THE USES OF HISTORY
Outline:
1.
History is race-memory.
2.
It records how the present has grown out
of the past.
3.
It is a guide to the future, which will
grow out of the present.
4.
The study of history gives pleasure, and
broadens the mind.
History is “race-memory”. Just as a
man’s memory links his past life to the present, so the history of a nation is
its memory of its past. How could we live as individuals without memory? There
have been strange cases of complete loss of memory. A man has suddenly
forgotten his name and who he is. His past life has become an absolute blank to
him. In such a case, a man has to begin life all over again. He really loses
his identity, and has to learn to be another person. In the same way, if a
nation knows nothing of its history of our country, we cannot have the true
feeling of nationhood; for we cannot enter into its traditions, its national
feelings and ambitions. A knowledge of its history gives us the key to the
spirit of our nation.
The present has grown out of the
past, as the flower has developed from the seed. We cannot understand properly
our present national customs, thoughts and ideals and our present institutions,
if we do not know how these things have come to be what they are. The British
Parliament, for example, has at the back of it a history of six centuries of
gradual development. No one can hope fully understand the peculiarly British
system of “government by free discussion”, which has become the model of all
democratic countries, without a knowledge of that long history. And in all
national matters, it is the history of the past that explains the present.
Moreover, the future will grow out
of the present, as the present has grown out the past. What we shall be and do
as a nation depends on what we are and do now; and that has resulted from what
we were and did in the past.

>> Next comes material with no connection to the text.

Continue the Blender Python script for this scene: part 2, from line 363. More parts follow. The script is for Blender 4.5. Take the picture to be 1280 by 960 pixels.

So statesmen must know the history of their
country, so as to be able to save their nation committing again the mistakes of
the past, and guide it on right lines for the future.
These are the chief uses of
history. But, in addition, the study of history can give us much pleasure and
instruction. There is much in the annals of any country which is as interesting
and romantic anything in novels and words of fiction. A study of history,
moreover, broadens the mind, enlarges the sympathies and quickens the
imagination. As we read of the great deeds done by our forefathers, and the
achievements of other nations, our mind becomes peopled with many noble and
great figures. We come to feel a deeper interest, not only in our own people,
but in all mankind. We understand the noble words of the Roman poet: “I am a
man, and nothing human is foreign to me”.